>第一審(地裁)で認定された事実が虚偽と控訴審で判明した場合に、控訴(高等)裁判所は事実誤認と判断し、原審を破棄差し戻しするのでしょうか?
ケースバイケースです。原告の請求を認容する判決に対して被告が控訴したとして、控訴審の裁判所する判決として考えられるのは、次のとおりです。
一、控訴認容判決
1.自判
控訴審の判断 「契約書は偽造されたものである。契約書以外に原告の主張する事実を認定するに足りる証拠はない。第一審に差し戻して審理をするまでもなく、原告の請求に理由はなことは明らかである。」
主文 「1.原判決を取り消す。2.原告の請求を棄却する。」
2.差し戻し
控訴審の判断 「確かに契約書は偽造されたものであるから、その契約書を証拠として、A事実を認定することはできない。しかし、原告が主張していたB事実が認定できれば、一審判決の理由は間違っているが、結論(主文)は正しいことになる。原審はB事実の有無について審理をしていないので、第一審に差し戻して、B事実について審理をさせるべきである。」
主文 「1.原判決を取り消す。2.本件を何々地方裁判所に差し戻す。」
二、控訴棄却判決
控訴審の判断 「確かに契約書は偽造されたものである。しかし、その契約書以外の他の証拠によっても、原告が主張する事実は認定できる。契約書の成立を認めた原審の判決の理由に間違いはあるが、結論(主文)は正しいので、原審の判決を取り消す必要はない。」
主文 「1.本件控訴を棄却する。」
民事訴訟法
(控訴棄却)
第三百二条 控訴裁判所は、第一審判決を相当とするときは、控訴を棄却しなければならない。
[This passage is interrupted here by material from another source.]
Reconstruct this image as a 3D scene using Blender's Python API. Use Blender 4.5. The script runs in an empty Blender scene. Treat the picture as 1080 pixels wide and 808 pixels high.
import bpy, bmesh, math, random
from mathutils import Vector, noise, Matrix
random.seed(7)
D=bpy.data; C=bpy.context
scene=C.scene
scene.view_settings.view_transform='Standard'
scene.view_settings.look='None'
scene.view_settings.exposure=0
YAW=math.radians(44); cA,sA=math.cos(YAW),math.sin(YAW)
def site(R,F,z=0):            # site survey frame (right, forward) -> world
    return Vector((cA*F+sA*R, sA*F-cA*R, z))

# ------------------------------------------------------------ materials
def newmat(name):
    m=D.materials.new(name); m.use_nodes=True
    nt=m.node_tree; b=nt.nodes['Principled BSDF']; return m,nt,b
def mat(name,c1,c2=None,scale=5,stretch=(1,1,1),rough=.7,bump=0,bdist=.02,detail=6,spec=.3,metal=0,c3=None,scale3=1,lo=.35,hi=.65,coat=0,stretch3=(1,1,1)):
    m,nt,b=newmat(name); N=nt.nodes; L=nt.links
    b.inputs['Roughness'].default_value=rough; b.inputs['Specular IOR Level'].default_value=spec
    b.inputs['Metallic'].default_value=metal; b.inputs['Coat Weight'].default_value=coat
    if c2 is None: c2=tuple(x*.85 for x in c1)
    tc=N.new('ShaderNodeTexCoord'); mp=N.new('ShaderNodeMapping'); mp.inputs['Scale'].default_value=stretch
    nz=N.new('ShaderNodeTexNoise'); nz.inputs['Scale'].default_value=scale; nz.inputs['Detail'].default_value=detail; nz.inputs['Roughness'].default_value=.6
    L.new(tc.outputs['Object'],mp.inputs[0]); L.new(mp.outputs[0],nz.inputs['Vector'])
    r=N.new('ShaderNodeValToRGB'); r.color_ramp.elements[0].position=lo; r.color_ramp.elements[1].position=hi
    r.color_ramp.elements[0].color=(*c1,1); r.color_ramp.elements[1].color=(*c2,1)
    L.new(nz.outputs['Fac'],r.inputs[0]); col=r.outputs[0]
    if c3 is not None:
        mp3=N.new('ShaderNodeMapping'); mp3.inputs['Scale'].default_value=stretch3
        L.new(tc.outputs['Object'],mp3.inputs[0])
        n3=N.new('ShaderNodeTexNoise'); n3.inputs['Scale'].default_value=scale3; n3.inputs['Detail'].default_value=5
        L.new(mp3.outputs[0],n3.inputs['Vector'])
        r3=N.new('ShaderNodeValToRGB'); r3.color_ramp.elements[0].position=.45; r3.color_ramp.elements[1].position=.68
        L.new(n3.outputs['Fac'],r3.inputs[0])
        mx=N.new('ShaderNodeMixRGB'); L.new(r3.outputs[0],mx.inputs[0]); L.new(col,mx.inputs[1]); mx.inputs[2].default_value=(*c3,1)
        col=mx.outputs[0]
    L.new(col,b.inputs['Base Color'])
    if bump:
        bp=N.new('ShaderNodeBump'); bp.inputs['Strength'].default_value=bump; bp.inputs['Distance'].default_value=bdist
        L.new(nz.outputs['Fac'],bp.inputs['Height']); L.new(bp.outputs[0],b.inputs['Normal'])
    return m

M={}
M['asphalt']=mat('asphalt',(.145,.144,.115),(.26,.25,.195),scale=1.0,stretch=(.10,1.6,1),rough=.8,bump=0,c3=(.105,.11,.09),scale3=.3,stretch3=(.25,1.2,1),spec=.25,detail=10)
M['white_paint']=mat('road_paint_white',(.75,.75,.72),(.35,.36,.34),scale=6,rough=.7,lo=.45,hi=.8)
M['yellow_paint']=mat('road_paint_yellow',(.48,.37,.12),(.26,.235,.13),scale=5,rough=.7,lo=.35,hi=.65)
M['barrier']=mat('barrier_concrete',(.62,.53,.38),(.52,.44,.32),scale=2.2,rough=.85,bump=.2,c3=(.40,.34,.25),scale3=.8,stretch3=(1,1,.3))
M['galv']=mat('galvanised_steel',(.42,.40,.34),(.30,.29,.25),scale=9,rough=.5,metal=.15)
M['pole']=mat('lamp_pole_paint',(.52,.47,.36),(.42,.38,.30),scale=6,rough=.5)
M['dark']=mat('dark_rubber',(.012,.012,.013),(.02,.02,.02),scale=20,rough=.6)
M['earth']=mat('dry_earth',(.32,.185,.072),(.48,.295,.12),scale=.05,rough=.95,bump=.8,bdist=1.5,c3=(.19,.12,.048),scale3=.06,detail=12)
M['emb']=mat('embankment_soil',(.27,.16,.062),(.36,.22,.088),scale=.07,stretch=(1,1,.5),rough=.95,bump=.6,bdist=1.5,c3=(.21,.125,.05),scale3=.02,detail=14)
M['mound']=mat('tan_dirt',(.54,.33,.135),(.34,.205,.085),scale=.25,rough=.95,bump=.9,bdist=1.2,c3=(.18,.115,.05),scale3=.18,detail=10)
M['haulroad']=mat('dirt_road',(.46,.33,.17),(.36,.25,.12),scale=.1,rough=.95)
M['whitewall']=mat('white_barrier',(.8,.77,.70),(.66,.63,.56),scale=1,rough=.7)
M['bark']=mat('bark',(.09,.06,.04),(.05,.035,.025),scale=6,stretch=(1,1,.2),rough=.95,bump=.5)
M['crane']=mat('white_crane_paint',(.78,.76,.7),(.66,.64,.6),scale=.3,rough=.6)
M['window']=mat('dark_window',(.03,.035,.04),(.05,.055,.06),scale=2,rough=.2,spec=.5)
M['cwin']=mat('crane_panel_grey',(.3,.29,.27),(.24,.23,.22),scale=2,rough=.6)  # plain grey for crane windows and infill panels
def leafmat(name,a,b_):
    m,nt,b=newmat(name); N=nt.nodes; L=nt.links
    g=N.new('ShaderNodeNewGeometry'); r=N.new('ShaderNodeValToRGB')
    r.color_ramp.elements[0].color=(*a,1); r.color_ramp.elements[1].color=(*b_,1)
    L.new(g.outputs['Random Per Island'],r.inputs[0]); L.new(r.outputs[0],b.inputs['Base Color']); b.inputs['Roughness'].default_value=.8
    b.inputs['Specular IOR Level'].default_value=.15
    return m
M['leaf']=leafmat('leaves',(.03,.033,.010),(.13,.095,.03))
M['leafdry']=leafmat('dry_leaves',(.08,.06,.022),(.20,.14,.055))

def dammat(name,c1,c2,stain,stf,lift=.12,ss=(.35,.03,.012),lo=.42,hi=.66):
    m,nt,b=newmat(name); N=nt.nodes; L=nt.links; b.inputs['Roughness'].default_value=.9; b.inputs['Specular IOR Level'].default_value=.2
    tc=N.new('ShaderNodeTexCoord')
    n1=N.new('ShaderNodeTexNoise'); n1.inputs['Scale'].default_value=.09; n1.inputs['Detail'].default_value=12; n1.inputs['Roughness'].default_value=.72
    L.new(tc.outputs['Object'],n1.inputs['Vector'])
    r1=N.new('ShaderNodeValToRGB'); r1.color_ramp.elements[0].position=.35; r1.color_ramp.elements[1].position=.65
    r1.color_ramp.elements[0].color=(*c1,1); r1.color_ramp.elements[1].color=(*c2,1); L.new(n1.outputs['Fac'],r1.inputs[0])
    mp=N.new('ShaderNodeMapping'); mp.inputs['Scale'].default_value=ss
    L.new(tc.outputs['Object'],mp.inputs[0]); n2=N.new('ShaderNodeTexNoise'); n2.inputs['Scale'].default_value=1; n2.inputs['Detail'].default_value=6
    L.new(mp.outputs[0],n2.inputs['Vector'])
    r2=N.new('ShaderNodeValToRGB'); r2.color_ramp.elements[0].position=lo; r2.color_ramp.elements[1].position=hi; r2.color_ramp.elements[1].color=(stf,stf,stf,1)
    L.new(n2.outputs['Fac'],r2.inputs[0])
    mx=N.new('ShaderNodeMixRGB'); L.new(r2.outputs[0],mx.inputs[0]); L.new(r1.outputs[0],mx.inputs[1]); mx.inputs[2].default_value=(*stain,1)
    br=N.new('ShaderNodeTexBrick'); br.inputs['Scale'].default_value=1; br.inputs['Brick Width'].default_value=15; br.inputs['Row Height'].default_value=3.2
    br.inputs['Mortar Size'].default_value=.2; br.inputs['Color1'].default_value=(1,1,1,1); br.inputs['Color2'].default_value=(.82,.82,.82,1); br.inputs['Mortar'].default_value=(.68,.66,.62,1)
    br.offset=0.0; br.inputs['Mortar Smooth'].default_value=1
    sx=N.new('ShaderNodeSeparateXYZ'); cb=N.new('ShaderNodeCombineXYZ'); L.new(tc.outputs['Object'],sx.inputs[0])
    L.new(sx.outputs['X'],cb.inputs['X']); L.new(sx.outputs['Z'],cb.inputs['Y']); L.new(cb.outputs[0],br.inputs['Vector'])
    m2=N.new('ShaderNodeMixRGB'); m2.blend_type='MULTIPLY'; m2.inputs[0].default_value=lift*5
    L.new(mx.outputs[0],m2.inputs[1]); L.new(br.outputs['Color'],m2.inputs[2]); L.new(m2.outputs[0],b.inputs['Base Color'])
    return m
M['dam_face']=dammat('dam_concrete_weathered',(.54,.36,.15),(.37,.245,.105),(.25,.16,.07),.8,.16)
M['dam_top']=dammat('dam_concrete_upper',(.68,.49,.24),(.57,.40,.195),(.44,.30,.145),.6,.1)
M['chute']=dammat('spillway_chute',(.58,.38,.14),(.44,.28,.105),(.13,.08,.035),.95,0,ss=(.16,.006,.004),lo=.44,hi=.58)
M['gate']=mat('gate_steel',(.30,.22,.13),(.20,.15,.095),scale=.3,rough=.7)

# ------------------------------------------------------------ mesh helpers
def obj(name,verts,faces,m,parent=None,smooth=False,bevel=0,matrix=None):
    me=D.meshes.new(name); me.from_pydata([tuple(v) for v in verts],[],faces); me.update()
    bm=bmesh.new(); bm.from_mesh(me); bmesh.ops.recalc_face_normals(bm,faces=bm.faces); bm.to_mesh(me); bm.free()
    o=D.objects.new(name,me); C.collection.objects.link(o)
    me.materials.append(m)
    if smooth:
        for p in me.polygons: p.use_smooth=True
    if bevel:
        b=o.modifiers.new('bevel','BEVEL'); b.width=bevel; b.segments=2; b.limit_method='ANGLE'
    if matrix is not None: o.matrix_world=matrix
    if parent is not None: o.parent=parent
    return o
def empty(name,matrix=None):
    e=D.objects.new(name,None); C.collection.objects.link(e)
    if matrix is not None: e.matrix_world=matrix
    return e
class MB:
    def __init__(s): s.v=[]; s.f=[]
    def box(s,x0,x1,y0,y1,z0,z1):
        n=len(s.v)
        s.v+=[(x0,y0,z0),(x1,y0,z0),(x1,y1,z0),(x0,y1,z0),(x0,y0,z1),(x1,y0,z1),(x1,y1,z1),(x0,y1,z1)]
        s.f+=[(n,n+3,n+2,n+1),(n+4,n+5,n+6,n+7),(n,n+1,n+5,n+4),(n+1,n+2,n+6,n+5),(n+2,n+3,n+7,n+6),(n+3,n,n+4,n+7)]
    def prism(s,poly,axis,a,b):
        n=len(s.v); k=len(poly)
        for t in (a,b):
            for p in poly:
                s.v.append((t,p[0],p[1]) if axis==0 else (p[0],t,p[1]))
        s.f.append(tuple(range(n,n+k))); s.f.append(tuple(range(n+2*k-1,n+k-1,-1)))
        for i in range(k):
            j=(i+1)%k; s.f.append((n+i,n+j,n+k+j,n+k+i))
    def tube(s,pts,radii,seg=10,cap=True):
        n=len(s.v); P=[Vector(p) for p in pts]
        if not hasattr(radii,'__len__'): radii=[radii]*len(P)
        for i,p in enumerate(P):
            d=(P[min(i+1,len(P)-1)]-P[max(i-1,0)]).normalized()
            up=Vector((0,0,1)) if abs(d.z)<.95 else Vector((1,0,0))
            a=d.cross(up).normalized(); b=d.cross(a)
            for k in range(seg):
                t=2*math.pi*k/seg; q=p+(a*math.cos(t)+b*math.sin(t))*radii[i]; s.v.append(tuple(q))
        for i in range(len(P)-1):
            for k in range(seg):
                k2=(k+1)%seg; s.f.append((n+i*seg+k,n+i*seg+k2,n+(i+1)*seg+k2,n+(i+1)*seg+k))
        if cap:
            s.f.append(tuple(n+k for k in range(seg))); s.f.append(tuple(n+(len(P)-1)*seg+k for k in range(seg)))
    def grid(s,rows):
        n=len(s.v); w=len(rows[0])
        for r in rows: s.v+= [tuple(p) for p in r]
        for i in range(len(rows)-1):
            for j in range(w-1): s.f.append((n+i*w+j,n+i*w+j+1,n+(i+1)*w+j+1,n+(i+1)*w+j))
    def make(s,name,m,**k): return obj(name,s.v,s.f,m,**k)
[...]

2 第一審判決がその理由によれば不当である場合においても、他の理由により正当であるときは、控訴を棄却しなければならない。
(第一審判決が不当な場合の取消し)
第三百五条 控訴裁判所は、第一審判決を不当とするときは、これを取り消さなければならない。
(第一審の判決の手続が違法な場合の取消し)
第三百六条 第一審の判決の手続が法律に違反したときは、控訴裁判所は、第一審判決を取り消さなければならない。
(事件の差戻し)
第三百七条 控訴裁判所は、訴えを不適法として却下した第一審判決を取り消す場合には、事件を第一審裁判所に差し戻さなければならない。ただし、事件につき更に弁論をする必要がないときは、この限りでない。
第三百八条 前条本文に規定する場合のほか、控訴裁判所が第一審判決を取り消す場合において、事件につき更に弁論をする必要があるときは、これを第一審裁判所に差し戻すことができる。
2 第一審裁判所における訴訟手続が法律に違反したことを理由として事件を差し戻したときは、その訴訟手続は、これによって取り消されたものとみなす。
お礼
わかりやすい説明をありがとうございまた。